3) Interest Rates - Inflation will be a factor in 2007 as wages and prices move higher (higher tolls are but an indicator). As part of the policy to subsidise the economy less (which I strongly support), higher wages (esp in the public sector) and prices for goods and services are inevitable. The buffer is still there though. The strong ringgit is a lever we will rely on to a certain extent to manage the buffer. Bank Negara cannot really raise rates much further because that will send the ringgit higher too fast. Bank Negara's stance is quite obvious, it will allow the ringgit to appreciate in step with China's yuan. That is smart because in the end that is the main competitor in production of goods and services which we should benchmark upon. Hence on the interest rates front, it will be OK for the equity markets.

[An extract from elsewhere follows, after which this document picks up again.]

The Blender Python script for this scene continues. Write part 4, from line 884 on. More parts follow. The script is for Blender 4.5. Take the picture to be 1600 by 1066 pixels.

4) Timing - As usual, most equity rallies come in spurts, and the first and last quarters will still be the best period to invest or punt. Go away in May, come back in October, you will miss many anxious periods.
5) What can unbuckle the bullish undertone??? - Problems in China, politics, equity or property corrections. I am still a believer that the bullishness over Chinese banks is a tad overdone. In all likelihood, if there is a severe correction, it will affect other Asian markets more. Keep an eye there, and it also puts HK in the same boat as a large part of the stupendous rally in the Hang Seng last year was due to the large market cap and listings of China-related companies there. We can and should assume both markets as one.

I see a seperation of the influence of US and European equity markets on Asian markets. Just monitor China. Have a good, healthy, safe and prosperous 2007!